If there is a different settlement, the Trustees of the original will trust will be deemed to dispose of the chargeable assets transferred to trust two, which will take place at market value. The Trustees would need to consider whether the gains chargeable to capital gains tax, could be reduced by Business Asset Disposal Relief or Gift Relief.

D. Appointments out of the Discretionary Will Trust within two years of death

Any distributions to discretionary beneficiaries within two years of the death of the testator are deemed to have been made by the deceased in their Will. This will avoid any inheritance tax exit charges from the trust (see below). This treatment is automatic.

It means that any distributions made by the Trustees to a spouse or charity would be treated as if they had been made directly from the Will and so exempt from inheritance tax.

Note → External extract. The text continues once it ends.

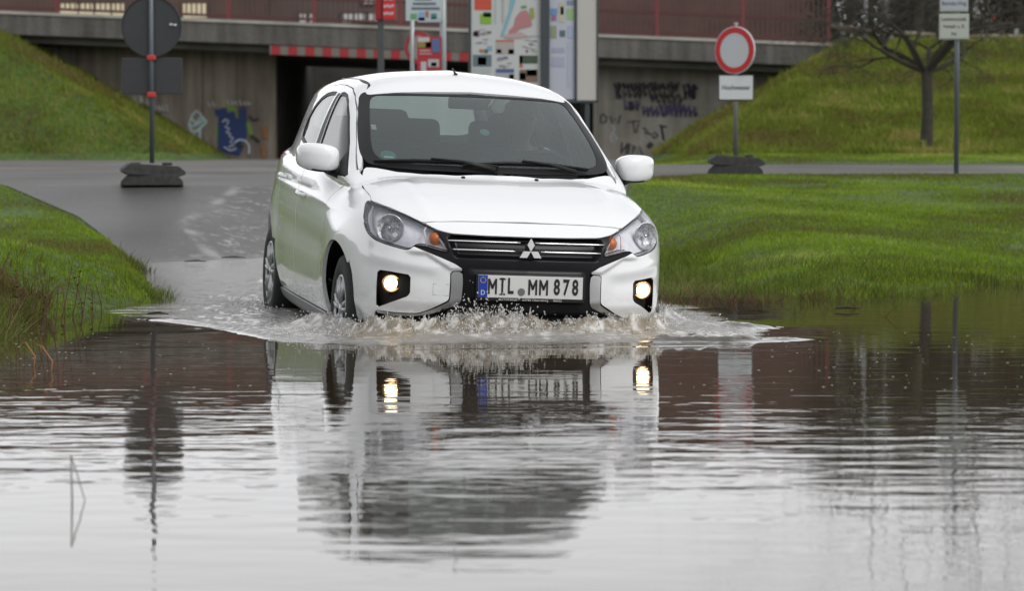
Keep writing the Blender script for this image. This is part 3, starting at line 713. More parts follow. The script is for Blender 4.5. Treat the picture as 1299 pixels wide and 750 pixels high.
jn=[jn[i] for i in (0,1,2,3)]+[(nodes[4][0],nodes[4][1],nodes[4][2],.066,.075)]+[jn[i] for i in (9,10,11,13,14,15)]
skin_body('jacket',jn,[(0,1),(1,2),(2,3),(3,4),(3,5),(5,6),(6,7),(3,8),(8,9),(9,10)],M_jk,drv)
hb=MB()
for k in range(220):
    a=RNG.uniform(0,2*math.pi); e=RNG.uniform(.15,1.5); p=Vector((bx+.03+.098*math.cos(a)*math.cos(e)-.015,by+.086*math.sin(a)*math.cos(e),1.275+.11*math.sin(e)))
    if math.cos(a)>.45 and e<.75: continue
    q=p+Vector((-.02,0,-.045))+Vector(RNG.normal(0,.008,3)); hb.tube([p,(p+q)/2+Vector(((p.x-bx)*.12,(p.y-by)*.12,.004)),q],[.010,.009,.003],5)
hb.build('hair',M_hair,drv,smooth=True)

for q in (-.032,.032): MB().lathe([(0,.010),(.009,.006),(.011,0)],(bx+.118,by+q,1.265),(1,0,0),10).build('eye',M_pblack,drv)

MB().tube([(bx+.118,by,1.27),(bx+.142,by,1.235),(bx+.125,by,1.225)],[.008,.014,.010],8).build('nose',M_skin,drv,smooth=True)
MB().tube([(bx+.112,by-.024,1.195),(bx+.124,by,1.193),(bx+.112,by+.024,1.195)],[.003,.006,.003],6).build('mouth',mat('lips',(.35,.12,.10),.6),drv,smooth=True)
for q in (-1,1):
    MB().lathe([(0,.012),(.014,.010),(.022,0),(.020,-.01)],(bx+.035,by+q*.072,1.255),(.2,q,0),12).build('ear',M_skin,drv,smooth=True)
    h0=Vector((bx+.42,by+q*.165,.962)); n2=[(h0.x,h0.y,h0.z,.024),(h0.x+.04,h0.y+q*.008,h0.z+.012,.030,.018)]; e2=[(0,1)]
    for i in range(4):
        r0=len(n2); w0=-.024+.016*i; n2+=[(h0.x+.075,h0.y+q*.012,h0.z+.012-w0*.9,.0095),(h0.x+.100,h0.y+q*.0,h0.z+.02-w0,.009),(h0.x+.092,h0.y-q*.024,h0.z+.020-w0,.008)]; e2+=[(1,r0),(r0,r0+1),(r0+1,r0+2)]
    r0=len(n2); n2+=[(h0.x+.04,h0.y-q*.02,h0.z+.035,.011),(h0.x+.065,h0.y-q*.035,h0.z+.045,.009)]; e2+=[(1,r0),(r0,r0+1)]
    skin_body('hand',n2,e2,M_skin,drv,1)
# ================================================================ THE PLACE
def vnoise(x,y,sc=1.0,seed=0,oct=3):
    """cheap smooth value noise, vectorised"""
    r=np.zeros_like(x,float); a=1.; tot=0
    for o in range(oct):
        X=x*sc+seed*17.13+o*5.7; Y=y*sc+seed*9.71+o*3.3
        xi=np.floor(X).astype(np.int64); yi=np.floor(Y).astype(np.int64); fx=X-xi; fy=Y-yi; fx=fx*fx*(3-2*fx); fy=fy*fy*(3-2*fy)
        def h(i,j):
            n=(i*374761393+j*668265263+seed*1442695)&0x7fffffff; n=((n^(n>>13))*1274126177)&0x7fffffff; n^=n>>16
            return (n&0xffff)/65535.
        v=(h(xi,yi)*(1-fx)+h(xi+1,yi)*fx)*(1-fy)+(h(xi,yi+1)*(1-fx)+h(xi+1,yi+1)*fx)*fy
        r+=a*(v*2-1); tot+=a; a*=.5; sc=sc*2.03
    return r/tot
it=np.interp
def road_left(y):  return it(y,[6,14,18.4,21,25,28,30.7,32.5,34,36.5,40,61.2,61.5,90],[-2.15,-2.1,-2.0,-2.35,-3.04,-3.95,-5.1,-6.6,-9,-18,-60,-60,-6.4,-5.4])
def road_right(y): return it(y,[6,14,18,30,34,36,36.9,37.5,42.6,43.3,44.5,60,70,90],[.95,.95,1.0,1.1,1.35,2.2,8,60,60,8,2.0,2.75,3.2,3.4])
def shore_right(x): return it(x,[.6,.9,1.6,2.2,3.7,6,30],[17.6,18.1,18.3,19.2,22,24.5,32])
def road_z(x,y):
    ye=y-clip((x+3.04)*1.5,0,1.6)*sstep(33,28,y)*sstep(20,24,y)
    z=it(ye,[4,8,14,15.6,18,24,25.3,27,30.5,34,43,70,90],[-.6,-.5,-.30,-.21,-.12,-.02,.0,.20,.555,.60,.70,.717,.72])
    return z-.03*(x)*sstep(22,17,y)
def ground_z(x,y):
    x=np.asarray(x,float);y=np.asarray(y,float)
    zr=road_z(x,y)
    # lawn on the right
    ys=shore_right(x); t=(y-ys)/(36.9-ys)
    zl=np.where(y<ys,maximum(-.45,-(ys-y)*.08),.655*clip(t,0,1)**.85)
    zl=np.where(y>36.9,it(y,[36.9,43,50,54,60,400],[.655,.735,.91,.98,1.0,1.0]),zl)
    # bank on the left
    ysl=it(x,[-6,-3.5,-2.9,-2.5,-2.35,-2.0],[12.8,14.0,15.3,16.9,17.8,18.5])
    zb=clip(.085*(y-ysl),-.45,.34)
    dx=clip(road_left(y)-x,0,3)
    zb=np.where(y>19,maximum(zb*0+it(y,[19,22,25,28,30.7],[.07,.14,.22,.36,.50]),zr+.03*clip(dx*4,0,1)-.03+.02),zb)
    zb=np.where(y>30,maximum(zb,zr-.02),zb)
    wl=sstep(.0,.35,dx); wr=sstep(.0,1.3,x-road_right(y))
    z=zr*(1-wl)*(1-wr)+zb*wl+zl*wr
    bumps=.010*vnoise(x,y,.9,3)*clip(wl+wr,0,1)
    z=z+bumps
    # embankments
    hl=.70+.58*minimum(-6.45-x,(y-61.8)*1.15)+.10*vnoise(x,y,.35,5)
    hr=minimum(.66+.60*(x-2.9)*1.0, it(y,[44,50,54,66,70],[.72,.91,1.0,3.25,3.35]))+.08*vnoise(x,y,.4,6)
    z=np.where((x<-6.3)&(y>61),maximum(z,minimum(hl,3.55)),z)
    z=np.where((x>2.9)&(y>46),maximum(z,minimum(hr,3.5)),z)
    z=np.where((y>86),3.3+0*z,z)
    return z
def axis(segs):
    r=[]
    for a,b,s in segs: r+=list(np.arange(a,b-1e-6,s))
    return np.array(r+[segs[-1][1]])
def gridmesh(name,xs,ys,zf,m,attrs=None):
    X,Y=np.meshgrid(xs,ys); x=X.ravel(); y=Y.ravel(); z=zf(x,y); n=len(xs)
    i=np.arange(len(ys)-1)[:,None]*n+np.arange(n-1)[None]; Q=np.stack([i,i+1,i+n+1,i+n],-1).reshape(-1,4)
    at={k:f(x,y) for k,f in (attrs or {}).items()}
    return bigmesh(name,np.c_[x,y,z],Q,m,at)

def nodes_new(name):
    m=bpy.data.materials.new(name); m.use_nodes=True; nt=m.node_tree; return m,nt,nt.nodes['Principled BSDF'],(lambda a,b:nt.links.new(a,b))
def N(nt,t,**kw):
    n=nt.nodes.new(t)
    for k,v in kw.items():
        if k.startswith('i_'): n.inputs[k[2:].replace('_',' ')].default_value=v
        else: setattr(n,k,v)
    return n
def ramp(nt,src,stops):
    r=nt.nodes.new('ShaderNodeValToRGB'); e=r.color_ramp.elements
    while len(e)<len(stops): e.new(.5)
    for k,(p,c) in enumerate(stops): e[k].position=p; e[k].color=(*c,1) if len(c)==3 else c
    nt.links.new(src,r.inputs['Fac']); return r
# ground under the grass
m,nt,b,L=nodes_new('grassy earth'); M_ground=m
tc=N(nt,'ShaderNodeTexCoord'); n1=N(nt,'ShaderNodeTexNoise',i_Scale=.9,i_Detail=8.); n2=N(nt,'ShaderNodeTexNoise',i_Scale=14.,i_Detail=6.)
L(tc.outputs['Object'],n1.inputs['Vector']); L(tc.outputs['Object'],n2.inputs['Vector'])
r1=ramp(nt,n1.outputs['Fac'],[(.30,(.060,.075,.016)),(.5,(.065,.120,.014)),(.7,(.085,.150,.020))]); r2=ramp(nt,n2.outputs['Fac'],[(.35,(.45,.42,.35)),(.6,(1,1,1))])
mx=N(nt,'ShaderNodeMix',data_type='RGBA',blend_type='MULTIPLY'); mx.inputs[0].default_value=1; L(r1.outputs[0],mx.inputs[6]); L(r2.outputs[0],mx.inputs[7]); L(mx.outputs[2],b.inputs['Base Color']); b.inputs['Roughness'].default_value=.9
bp=N(nt,'ShaderNodeBump'); bp.inputs['Distance'].default_value=.05; L(n2.outputs['Fac'],bp.inputs['Height']); L(bp.outputs[0],b.inputs['Normal'])
xs=axis([(-400,-60,40),(-60,-24,3),(-24,-9,.5),(-9,-5,.25),(-5,4,.12),(4,10,.3),(10,24,.6),(24,60,3),(60,400,40)])
ys=axis([(-30,8,4),(8,13,.5),(13,31,.12),(31,37,.25),(37,60,.6),(60,72,.35),(72,90,1.5),(90,700,60)])
g=gridmesh('ground',xs,ys,ground_z,M_ground); tag(g,'grassy ground with banks and embankments','ground',kind='structure')
# road: one sheet 1 cm above the ground, wet and patched
m,nt,b,L=nodes_new('wet asphalt'); M_road=m
tc=N(nt,'ShaderNodeTexCoord'); mp=N(nt,'ShaderNodeMapping'); L(tc.outputs['Object'],mp.inputs['Vector'])
n1=N(nt,'ShaderNodeTexNoise',i_Scale=.55,i_Detail=7.); n2=N(nt,'ShaderNodeTexNoise',i_Scale=55.,i_Detail=5.); n3=N(nt,'ShaderNodeTexNoise',i_Scale=7.,i_Detail=9.,i_Roughness=.75)
for n in (n1,n2,n3): L(mp.outputs[0],n.inputs['Vector'])
r1=ramp(nt,n1.outputs['Fac'],[(.3,(.048,.046,.043)),(.7,(.098,.094,.088))]); r2=ramp(nt,n2.outputs['Fac'],[(.3,(.55,.55,.55)),(.7,(1.2,1.2,1.2))])
mx=N(nt,'ShaderNodeMix',data_type='RGBA',blend_type='MULTIPLY'); mx.inputs[0].default_value=1; L(r1.outputs[0],mx.inputs[6]); L(r2.outputs[0],mx.inputs[7])
at=N(nt,'ShaderNodeAttribute',attribute_name='wet')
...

A discretionary trust as a beneficiary is not an exempt beneficiary and therefore the executors would have paid inheritance tax on the assets transferred to the discretionary trust. The inheritance tax applicable to the transfer to the exempt beneficiary can be reclaimed and paid to the trust.

Often this strategy is used to appoint the whole estate to the spouse to reclaim all the inheritance tax paid and thereafter allow the surviving spouse to distribute the estate by means of Potentially Exempt Transfers, which is very effective where the surviving spouse has a life expectancy of more than 7 years. It is also sometimes used to appoint the assets to the value of the unused nil rate band to children, or on trust for the children, with the remainder passing to the spouse.

Once two years have elapsed from the date of death, the normal exit and principal ten-year charges apply to distributions made.

This two-year rule does not apply for capital gains tax purposes and the usual rules for discretionary trusts apply.